Der Puea Thai Partei des Ex-Ministers Chaturon Chaisaeng werden bei freien Wahlen gute Chancen eingeräumt. Ob die Partei überhaupt kandidieren wird, wenn es so weit ist, ist offen.

Wenn diese Verfassung auf dem Weg einer Volksabstimmung Gültigkeit bekommt, so der Oppositionspolitiker,  dann wird Thailand auf noch mehr gesellschaftliche Konflikte und Instabilität zu gehen.

Der Westen hat seine Beziehungen zur Militärjunta reduziert, aus Protest gegen die Einschränkung der Freiheiten im Land.  China ist  zum wichtigsten außenpolitischen Verbündeten der Militärjunta geworden.

Chinesische Dissidenten schicken die Behörden  zurück, auf Zuruf aus Peking.   China hält sich mit Kritik zurück, analysiert der Politikwissenchaftler Likhit Dheravegin,  während Europäer und Amerikaner die   Militärregierung ablehnen, in diesem Sinn nähern wir uns jetzt China an.

Der wachsende chinesische Einfluss ist absolut negativ, urteilt der Sozialkritiker Sulak Sivalaksa.
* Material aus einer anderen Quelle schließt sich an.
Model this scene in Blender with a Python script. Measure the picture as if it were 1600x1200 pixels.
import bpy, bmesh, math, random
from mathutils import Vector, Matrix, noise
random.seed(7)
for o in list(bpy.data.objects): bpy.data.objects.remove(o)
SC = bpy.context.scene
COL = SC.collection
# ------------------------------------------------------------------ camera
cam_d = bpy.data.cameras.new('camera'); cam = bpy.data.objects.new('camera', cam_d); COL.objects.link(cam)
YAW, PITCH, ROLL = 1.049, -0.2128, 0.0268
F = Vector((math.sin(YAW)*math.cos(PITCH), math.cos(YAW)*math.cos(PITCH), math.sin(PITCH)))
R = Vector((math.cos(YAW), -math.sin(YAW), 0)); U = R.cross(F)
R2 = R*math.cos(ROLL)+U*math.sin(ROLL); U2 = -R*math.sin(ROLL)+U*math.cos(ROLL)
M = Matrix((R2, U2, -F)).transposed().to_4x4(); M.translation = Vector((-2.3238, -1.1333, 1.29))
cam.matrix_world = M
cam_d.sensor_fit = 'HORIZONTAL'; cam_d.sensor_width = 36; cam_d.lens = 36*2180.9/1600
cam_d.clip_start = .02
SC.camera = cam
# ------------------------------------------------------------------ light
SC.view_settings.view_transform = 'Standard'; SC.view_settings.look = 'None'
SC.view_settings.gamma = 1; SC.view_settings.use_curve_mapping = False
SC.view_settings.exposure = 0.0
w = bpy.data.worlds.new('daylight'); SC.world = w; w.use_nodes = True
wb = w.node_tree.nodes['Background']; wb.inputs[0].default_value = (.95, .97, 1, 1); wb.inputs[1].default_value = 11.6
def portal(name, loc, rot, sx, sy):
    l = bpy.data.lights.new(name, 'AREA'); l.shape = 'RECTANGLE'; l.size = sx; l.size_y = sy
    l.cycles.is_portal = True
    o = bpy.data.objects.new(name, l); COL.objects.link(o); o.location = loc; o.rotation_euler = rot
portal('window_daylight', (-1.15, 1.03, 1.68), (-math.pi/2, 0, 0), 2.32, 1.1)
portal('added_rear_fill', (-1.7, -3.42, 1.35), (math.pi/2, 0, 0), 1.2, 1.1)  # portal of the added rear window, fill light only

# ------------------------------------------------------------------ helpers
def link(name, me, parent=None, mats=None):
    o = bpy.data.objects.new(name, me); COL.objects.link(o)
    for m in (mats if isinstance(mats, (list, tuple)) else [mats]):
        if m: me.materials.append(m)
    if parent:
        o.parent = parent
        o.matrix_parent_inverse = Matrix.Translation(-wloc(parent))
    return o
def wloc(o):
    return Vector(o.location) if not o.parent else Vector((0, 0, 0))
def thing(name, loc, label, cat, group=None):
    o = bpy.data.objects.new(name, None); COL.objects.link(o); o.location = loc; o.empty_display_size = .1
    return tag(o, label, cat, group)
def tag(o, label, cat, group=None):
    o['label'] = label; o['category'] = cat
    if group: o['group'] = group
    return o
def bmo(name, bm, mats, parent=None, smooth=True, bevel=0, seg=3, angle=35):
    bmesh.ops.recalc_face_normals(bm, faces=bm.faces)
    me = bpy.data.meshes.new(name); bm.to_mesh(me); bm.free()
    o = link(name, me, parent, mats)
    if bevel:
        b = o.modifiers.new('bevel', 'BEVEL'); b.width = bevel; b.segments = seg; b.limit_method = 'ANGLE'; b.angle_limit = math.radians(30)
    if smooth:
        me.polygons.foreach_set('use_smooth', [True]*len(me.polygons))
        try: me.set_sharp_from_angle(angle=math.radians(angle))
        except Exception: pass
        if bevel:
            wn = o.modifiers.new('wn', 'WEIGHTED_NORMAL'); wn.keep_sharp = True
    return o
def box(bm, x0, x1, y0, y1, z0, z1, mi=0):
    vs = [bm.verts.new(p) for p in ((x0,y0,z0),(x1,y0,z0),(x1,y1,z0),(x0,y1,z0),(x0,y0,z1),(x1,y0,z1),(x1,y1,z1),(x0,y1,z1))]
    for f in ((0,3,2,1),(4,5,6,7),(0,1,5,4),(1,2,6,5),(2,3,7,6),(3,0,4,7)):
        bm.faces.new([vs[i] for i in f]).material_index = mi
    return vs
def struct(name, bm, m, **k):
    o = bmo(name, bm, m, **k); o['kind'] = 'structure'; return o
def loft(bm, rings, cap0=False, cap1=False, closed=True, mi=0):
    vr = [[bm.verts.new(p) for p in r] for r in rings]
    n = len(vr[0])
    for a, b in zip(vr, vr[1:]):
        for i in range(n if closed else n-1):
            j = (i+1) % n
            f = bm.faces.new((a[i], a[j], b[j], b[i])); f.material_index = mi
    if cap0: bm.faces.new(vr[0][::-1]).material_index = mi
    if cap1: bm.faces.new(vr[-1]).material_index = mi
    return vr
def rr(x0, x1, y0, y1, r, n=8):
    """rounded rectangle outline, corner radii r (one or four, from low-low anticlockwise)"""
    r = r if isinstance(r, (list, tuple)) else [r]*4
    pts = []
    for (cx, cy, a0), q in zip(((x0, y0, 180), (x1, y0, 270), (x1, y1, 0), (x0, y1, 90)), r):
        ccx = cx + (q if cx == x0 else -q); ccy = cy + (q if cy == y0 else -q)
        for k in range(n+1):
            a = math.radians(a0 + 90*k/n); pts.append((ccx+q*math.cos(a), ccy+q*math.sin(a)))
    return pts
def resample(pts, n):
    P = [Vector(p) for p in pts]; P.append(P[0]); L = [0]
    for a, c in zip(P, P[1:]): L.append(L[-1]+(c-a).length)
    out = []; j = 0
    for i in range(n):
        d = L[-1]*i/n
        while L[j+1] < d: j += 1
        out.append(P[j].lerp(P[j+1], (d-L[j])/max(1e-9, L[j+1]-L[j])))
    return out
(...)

Der Mekong wird mit Dämmen verbaut und unsere Bauern können nicht einmal mehr Zwiebel und Linsen verkaufen, alles kommt aus China. Wir dürfen  nicht einmal den Dalai Lama einladen, obwohl Thailand ein buddhistisches Königreich ist und der Dalai Lama doch nur ein buddhistischer Mönch ist, so der Regimekritiker Sulak Sivalaksa.

Ökonomisch ist Chinas Einfluss ein zweischneidiges Schwert. Die meisten  Touristen in Thailand kommen  aus China, sie sind eine wichtige Einnahmequelle. Aber in China ist der Wirtschaftsboom vorbei. Das langsame Wachstum im Reich der Mitte drückt auch auf die Stimmung in Südostasien. Thailand ist zwar das wirtschaftlich am besten entwickelte Land der Region, kämpft aber jetzt mit einem verlangsamten  Wachstum. Für Thailand ist das schwer zu akzeptieren, sagt die Ökonin Panida Pananond in Bangkok.

Andere Länder in der Region sind wettbewerbsfähiger geworden.

Diese Kombination von Schwierigkeiten der Weltwirtschaft, dem langsameren Wachstum in China und unseren hausgemachten Problemen ist ein perfekter Sturm für Thailand. Wir stehen vor einigen schwierigen Jahren, so die Ökonomin Panida Pananond in Bangkok.

Zu den wirtschaftlichen und politischen Krisen dazu kommt das Ende der Regentschaft König Bhumibols, der in den letzten Jahrzehnten immer ein Faktor der Stabilität war. Der 88jährige Monarch ist schwer krank. Viele Thai fürchten auf Grund von Intrigen  am Hof  eine  schwierige Thronfolge. Im Kommandoton, wie sich die Militärs das vorstellen, wird Thailand die Hürden der nächsten Jahre kaum meistern.